Marginalization takes many forms in the complex satire of Straight White Men

    1 of 2 2 of 2

      By Young Jean Lee. Directed by Chelsea Haberlin and Fay Nass. An Itsazoo production. At Gateway Theatre on Friday, February 7. Continues until February 15

      Satire, characteristically exaggerated, calls for an understanding of the normality that it lampoons. When presented in a style that borders on realism, there is a risk of its being taken at face value, voiding any critique. Young Jean Lee’s Straight White Men teeters on that edge, but through a well-employed structural device, it presents a portrait of familial crisis that can be examined within its narrative beats or the satirical framework surrounding it.

      It’s Christmastime at the Norton household, and Ed (Peter Anderson) has invited his sons over for their usual holiday get-together. Jake (Carlo Marks) and Drew (Sebastien Archibald), the younger of the brothers, trade barbs and recall old memories, from name-calling to racially charged activities they participated in. Matt (Daniel Martin), the eldest, had moved in with Ed, helping him around the home. When Matt suddenly breaks down in tears at dinner without explanation, the family are forced to question their presumptions about his contentment with his life. Two Persons in Charge (Kim Villagante and Raven John) view these events outside the narrative, setting the men’s scenes like tableaux.

      With its expository style and overt racial discussion, Lee’s script seems to invite a reading of it as parody—a sketch of the titular group by an outsider who imagines such narrow topics define them. As an indictment of the limited dynamics typically offered through marginal roles for minorities, her mainstream characters appear to embody a history of specious depictions in turn, contrasted by two uncompromised, gender-nonconforming characters in charge. Inside the fourth wall, Matt’s character is an additional source for metaphor—seeing no apparent cause for his lack of career ambition, his family supply theories that speak deeper to their own biases than his, not unlike the shorthand of labelling minorities whose lifestyles do not fit into a predominant culture. At face value, Matt’s failure to meet standards expected of someone of his privilege, with his Ivy League degree underused, invites scrutiny of a social system that promotes unsustainable ideals.

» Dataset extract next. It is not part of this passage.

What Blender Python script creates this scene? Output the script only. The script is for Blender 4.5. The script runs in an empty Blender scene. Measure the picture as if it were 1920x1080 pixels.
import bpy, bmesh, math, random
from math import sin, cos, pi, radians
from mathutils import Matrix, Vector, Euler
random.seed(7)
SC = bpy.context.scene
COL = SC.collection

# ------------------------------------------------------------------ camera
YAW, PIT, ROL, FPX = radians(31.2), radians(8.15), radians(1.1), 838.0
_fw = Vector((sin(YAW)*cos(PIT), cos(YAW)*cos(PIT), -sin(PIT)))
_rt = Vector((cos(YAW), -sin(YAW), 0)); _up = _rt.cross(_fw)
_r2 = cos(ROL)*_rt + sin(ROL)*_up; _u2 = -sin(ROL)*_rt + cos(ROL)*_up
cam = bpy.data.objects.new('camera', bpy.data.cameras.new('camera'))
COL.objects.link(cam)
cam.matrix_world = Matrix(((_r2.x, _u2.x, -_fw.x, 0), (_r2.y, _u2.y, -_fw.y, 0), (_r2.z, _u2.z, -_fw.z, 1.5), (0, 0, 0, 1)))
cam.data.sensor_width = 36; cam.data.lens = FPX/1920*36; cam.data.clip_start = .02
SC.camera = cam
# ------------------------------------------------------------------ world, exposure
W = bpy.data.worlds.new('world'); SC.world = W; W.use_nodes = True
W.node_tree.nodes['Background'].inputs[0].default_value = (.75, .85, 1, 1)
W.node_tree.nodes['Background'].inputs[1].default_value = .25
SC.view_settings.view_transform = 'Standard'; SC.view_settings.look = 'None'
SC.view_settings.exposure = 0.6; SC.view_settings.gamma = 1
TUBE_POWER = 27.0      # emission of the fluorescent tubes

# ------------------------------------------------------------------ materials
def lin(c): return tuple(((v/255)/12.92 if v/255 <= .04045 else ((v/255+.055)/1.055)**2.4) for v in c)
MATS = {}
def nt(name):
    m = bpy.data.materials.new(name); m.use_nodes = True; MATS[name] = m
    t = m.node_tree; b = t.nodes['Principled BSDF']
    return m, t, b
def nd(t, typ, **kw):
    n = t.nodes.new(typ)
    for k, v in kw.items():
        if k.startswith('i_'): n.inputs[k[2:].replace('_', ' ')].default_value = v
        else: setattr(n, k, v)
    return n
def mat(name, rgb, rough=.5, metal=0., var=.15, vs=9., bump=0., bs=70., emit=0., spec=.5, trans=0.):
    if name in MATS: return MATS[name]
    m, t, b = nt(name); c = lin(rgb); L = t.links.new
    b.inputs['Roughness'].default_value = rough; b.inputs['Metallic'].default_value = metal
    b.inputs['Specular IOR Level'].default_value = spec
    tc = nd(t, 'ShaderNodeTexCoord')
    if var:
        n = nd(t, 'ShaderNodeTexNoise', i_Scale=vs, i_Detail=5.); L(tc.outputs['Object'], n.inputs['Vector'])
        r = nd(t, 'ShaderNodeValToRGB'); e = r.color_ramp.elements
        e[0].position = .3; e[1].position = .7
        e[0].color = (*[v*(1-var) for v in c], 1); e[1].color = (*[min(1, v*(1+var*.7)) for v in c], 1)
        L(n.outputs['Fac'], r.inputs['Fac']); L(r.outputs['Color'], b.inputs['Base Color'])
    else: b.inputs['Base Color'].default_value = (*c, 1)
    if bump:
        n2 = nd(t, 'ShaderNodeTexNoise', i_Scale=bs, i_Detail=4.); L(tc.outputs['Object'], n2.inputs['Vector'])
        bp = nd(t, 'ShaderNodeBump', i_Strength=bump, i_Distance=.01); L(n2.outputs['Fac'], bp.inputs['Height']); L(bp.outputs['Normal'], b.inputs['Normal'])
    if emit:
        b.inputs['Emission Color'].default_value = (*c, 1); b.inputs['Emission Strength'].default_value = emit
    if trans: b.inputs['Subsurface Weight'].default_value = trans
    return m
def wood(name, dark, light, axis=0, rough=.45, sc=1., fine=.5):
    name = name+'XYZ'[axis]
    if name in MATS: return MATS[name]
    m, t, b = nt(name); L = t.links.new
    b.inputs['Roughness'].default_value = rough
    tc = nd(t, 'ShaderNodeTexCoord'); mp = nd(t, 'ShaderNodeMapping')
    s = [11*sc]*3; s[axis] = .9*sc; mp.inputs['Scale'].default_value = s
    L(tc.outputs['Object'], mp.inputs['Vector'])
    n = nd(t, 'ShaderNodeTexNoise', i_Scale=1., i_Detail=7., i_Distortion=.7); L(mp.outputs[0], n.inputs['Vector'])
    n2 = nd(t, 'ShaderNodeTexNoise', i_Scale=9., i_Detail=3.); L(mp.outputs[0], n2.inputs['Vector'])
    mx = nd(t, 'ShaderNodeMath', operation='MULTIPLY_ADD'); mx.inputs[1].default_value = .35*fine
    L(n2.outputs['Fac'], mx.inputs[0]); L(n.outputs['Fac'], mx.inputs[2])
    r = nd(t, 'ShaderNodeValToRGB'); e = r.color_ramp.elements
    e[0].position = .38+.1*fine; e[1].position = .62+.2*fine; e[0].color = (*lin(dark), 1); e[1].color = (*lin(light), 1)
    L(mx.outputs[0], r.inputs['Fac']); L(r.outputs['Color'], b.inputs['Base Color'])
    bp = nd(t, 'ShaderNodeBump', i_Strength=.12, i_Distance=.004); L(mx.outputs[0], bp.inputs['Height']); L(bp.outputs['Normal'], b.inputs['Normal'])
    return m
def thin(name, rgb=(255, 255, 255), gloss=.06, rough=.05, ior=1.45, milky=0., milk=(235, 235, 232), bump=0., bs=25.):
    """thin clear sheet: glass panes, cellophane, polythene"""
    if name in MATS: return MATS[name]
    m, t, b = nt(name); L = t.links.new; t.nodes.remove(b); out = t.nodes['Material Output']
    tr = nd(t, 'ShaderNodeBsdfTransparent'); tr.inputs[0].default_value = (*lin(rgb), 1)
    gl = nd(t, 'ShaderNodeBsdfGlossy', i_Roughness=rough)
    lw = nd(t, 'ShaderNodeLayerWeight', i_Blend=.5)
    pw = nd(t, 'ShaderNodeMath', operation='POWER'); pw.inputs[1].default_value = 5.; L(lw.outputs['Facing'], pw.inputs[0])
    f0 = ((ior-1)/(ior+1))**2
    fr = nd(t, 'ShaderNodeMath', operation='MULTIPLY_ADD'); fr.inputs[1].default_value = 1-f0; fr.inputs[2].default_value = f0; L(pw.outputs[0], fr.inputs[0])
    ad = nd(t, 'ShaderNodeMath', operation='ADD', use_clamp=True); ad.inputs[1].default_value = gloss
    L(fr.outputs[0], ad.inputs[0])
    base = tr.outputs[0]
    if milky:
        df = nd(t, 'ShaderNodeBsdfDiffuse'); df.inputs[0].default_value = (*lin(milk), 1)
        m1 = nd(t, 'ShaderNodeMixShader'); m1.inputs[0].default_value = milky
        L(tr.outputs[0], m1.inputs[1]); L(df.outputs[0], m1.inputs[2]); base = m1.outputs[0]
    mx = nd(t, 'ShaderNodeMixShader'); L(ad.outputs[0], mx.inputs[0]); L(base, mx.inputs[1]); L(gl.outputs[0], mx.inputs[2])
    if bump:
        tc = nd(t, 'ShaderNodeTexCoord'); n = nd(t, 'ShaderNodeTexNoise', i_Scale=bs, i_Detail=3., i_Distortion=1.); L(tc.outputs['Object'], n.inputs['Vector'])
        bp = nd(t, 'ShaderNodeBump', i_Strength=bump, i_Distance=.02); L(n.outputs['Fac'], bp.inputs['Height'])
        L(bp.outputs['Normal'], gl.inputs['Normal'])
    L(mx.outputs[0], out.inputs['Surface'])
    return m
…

      Kim Villagante and Raven John are excellent as the Persons in Charge.
      Tim Matheson

       

      Directors Chelsea Haberlin and Fay Nass accentuate Lee’s caricatures with a literal border, a proscenium-wide gilded picture frame through which all is considered. Set designer Shizuka Kai dresses Ed’s living room with a naturalistic rigour, filling it with the creature comforts of home, from a malt-coloured loveseat to a well-stocked liquor cabinet. Beyond the frame, a chaise longue and translucent curtains accompany the Persons in Charge, observing from the fringes of the stage. Villagante and John are spectacularly entertaining in their roles, adding buoyancy to otherwise purposefully contained performances. Archibald and Marks are suitably impetuous as the younger siblings, but Martin’s inconsistent accent is either perfectly Brechtian or simply distracting. Anderson’s Ed is functional, but feels less spontaneous than some exchanges require.

      From the provocation of its title, one may infer that Lee’s satire specifically concerns the group in question, but it’s my opinion that it is an audacious commentary on marginalization, as filtered through an inverse power dynamic, that of a minority representing the majority.